Foreign investors dumped local shares and the Korean won lost ground against major currencies such as the U.S. dollar and the Japanese yen amid the growing preference for safe assets.

The benchmark KOSPI dropped by 50.48 points, or 2.4 percent, from the previous trading session to close at 2,053.93. 


Foreign currency dealers are seen at the main branch of Korea Exchange Bank in central Seoul on Monday. (Ahn Hoon/The Korea Herald)


Foreigners’ net selling came to 286.4 billion won ($253.4 million) on the main bourse.
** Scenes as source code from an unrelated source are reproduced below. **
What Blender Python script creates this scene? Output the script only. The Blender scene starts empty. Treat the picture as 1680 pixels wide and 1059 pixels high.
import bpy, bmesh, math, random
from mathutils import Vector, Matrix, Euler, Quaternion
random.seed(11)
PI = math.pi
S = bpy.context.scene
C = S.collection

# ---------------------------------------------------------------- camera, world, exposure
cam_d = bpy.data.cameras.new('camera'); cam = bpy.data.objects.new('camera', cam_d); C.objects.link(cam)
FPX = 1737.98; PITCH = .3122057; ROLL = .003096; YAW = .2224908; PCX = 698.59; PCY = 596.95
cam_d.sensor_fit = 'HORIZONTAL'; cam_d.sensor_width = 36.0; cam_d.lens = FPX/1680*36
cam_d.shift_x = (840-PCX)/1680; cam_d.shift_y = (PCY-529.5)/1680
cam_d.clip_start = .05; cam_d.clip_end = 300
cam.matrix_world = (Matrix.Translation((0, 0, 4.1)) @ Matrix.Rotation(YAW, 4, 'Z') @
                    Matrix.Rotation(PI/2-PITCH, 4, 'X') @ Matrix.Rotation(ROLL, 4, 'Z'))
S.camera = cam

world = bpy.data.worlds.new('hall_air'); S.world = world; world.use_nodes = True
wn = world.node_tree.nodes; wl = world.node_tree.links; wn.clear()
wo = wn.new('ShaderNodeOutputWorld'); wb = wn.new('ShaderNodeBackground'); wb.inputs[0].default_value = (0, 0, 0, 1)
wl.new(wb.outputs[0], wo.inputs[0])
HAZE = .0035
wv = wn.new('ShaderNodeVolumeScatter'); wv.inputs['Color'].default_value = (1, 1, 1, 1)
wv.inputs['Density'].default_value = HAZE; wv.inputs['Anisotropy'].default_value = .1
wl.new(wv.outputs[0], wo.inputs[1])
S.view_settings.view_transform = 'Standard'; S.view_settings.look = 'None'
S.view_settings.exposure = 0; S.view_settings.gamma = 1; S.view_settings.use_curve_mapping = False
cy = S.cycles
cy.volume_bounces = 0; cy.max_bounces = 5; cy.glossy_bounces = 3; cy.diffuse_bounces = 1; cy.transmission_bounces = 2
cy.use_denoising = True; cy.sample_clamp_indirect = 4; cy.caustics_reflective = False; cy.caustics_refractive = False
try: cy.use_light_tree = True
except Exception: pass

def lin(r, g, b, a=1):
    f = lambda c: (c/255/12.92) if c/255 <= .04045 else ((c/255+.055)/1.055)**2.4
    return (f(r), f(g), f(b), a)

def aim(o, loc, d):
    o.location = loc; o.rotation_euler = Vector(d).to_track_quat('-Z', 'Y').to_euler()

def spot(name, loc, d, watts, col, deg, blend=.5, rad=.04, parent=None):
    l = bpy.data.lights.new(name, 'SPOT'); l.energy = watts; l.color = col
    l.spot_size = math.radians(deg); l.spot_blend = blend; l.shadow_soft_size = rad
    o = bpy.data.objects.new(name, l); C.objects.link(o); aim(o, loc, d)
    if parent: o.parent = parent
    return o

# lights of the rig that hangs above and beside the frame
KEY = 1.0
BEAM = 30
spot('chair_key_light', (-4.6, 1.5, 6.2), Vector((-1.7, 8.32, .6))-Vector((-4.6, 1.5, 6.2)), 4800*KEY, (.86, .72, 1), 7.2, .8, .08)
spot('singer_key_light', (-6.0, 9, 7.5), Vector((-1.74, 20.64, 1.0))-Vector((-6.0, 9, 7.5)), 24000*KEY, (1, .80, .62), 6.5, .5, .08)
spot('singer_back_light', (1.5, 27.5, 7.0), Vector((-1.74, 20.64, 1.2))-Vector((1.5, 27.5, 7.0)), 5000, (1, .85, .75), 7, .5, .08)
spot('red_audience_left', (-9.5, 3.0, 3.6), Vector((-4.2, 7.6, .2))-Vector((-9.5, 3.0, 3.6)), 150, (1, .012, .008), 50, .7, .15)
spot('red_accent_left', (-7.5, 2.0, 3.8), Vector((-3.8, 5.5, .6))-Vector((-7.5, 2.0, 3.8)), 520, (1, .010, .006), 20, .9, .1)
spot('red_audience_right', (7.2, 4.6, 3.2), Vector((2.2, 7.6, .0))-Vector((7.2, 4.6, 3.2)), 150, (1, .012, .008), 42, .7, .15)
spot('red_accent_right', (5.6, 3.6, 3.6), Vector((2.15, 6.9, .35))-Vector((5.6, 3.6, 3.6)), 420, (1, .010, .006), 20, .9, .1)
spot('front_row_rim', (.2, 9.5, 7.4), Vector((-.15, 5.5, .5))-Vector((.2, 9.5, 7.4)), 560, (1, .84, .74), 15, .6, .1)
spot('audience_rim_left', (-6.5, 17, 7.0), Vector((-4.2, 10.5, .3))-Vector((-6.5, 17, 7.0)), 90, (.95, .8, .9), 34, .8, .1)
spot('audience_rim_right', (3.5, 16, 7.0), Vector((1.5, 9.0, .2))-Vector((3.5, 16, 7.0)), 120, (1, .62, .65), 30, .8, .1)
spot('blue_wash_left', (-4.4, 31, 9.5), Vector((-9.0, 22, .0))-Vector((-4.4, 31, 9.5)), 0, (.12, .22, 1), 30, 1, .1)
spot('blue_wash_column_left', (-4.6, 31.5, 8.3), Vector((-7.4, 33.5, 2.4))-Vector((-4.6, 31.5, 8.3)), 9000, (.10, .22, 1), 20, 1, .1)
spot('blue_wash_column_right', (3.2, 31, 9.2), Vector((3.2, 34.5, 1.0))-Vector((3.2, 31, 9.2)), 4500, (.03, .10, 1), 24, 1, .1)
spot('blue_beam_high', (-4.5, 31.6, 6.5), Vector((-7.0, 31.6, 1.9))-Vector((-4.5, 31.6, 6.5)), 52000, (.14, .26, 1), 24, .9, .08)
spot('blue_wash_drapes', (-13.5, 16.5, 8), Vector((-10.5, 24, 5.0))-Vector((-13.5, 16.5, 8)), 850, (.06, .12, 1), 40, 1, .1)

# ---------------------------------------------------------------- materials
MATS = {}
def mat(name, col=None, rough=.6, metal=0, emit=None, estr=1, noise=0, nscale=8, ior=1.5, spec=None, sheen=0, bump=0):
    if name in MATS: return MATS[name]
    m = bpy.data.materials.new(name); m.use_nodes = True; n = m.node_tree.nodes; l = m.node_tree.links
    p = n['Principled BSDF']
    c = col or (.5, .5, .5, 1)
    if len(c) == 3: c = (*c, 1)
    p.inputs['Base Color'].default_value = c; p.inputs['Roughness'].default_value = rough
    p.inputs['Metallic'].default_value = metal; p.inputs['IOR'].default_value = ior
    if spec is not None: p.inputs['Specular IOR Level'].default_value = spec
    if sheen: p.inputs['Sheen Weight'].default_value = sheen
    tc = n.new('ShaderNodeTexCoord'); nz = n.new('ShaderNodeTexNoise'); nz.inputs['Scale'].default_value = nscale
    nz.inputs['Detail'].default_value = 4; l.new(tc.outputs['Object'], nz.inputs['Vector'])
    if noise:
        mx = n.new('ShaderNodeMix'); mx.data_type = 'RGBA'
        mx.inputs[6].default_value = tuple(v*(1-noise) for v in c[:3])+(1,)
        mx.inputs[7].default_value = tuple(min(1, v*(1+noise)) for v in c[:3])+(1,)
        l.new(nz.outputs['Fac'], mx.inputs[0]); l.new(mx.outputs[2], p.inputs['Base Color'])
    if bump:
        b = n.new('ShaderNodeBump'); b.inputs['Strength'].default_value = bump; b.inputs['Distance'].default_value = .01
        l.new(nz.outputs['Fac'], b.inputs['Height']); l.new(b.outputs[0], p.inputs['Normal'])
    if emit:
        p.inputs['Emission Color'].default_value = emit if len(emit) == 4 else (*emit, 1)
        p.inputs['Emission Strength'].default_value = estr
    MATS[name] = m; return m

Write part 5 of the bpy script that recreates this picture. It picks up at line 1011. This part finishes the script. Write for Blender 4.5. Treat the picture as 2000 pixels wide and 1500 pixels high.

While institutional investors were also net sellers at 217.3 billion won, only small investors net bought with 493.3 billion won.

The secondary KOSDAQ also showed a bearish position to close at 752.01, down 2.24 percent from a session before.

Samsung Electronics fell by 3 percent, or 38,000 won to close at 1.23 million won, and a large portion of stocks in the top 50 by market capitalization, including SK Hynix, Hyundai Motor and Amore Pacific, underwent price falls.

Foreign investors, who actively purchased the Korean stocks between February and May, became net sellers from early June, when concerns were growing over the possibility of Greece’s exit from the eurozone.

The U.S. dollar strengthened versus the Korean won, climbing 3.5 won to close at 1,126.5 won.

The Japanese currency rose by 6.9 won to trade at 919.87 won per 100 yen as of 3 p.m.

While the won also posted weakness against the Chinese yuan, it appreciated against the euro, which closed at 1,246.8 won, down 1.05 won from a session before.

An analyst from Daishin Securities said he expected local stocks and currency would stay at a bearish position for a certain period as more investors are set to relocate their stance to non-risky assets.

In contrast, NH Investment & Securities analyst Lee Chang-mok downplayed the negative impact of the Greek crises. He predicted that the effect of a possible Grexit would be restricted to Greece, adding that “foreign investors’ net selling of Korean stocks would not be massive (in the coming days or weeks).”

Local policymakers have said they are drawing up a contingency plan to prepare for the fallout if Greece were to exit from the eurozone.

The Finance Ministry had said the financial crisis faced by Athens would have limited effect on Korea, in light of the latest rate cut and an extra budget backed by the government.

But down the line, the country may feel the effects if European banks pull out their money amid continued chaos in Greece. Officials at the Bank of Korea also held an emergency meeting to discuss the possible fallout that could affect local markets.

The ministry said ― in close coordination with the Financial Services Commission, the Financial Supervisory Service and the Bank of Korea ― it plans on keeping close tabs on any increased volatility in the currency and bond markets. Officials agreed to take appropriate steps if needed.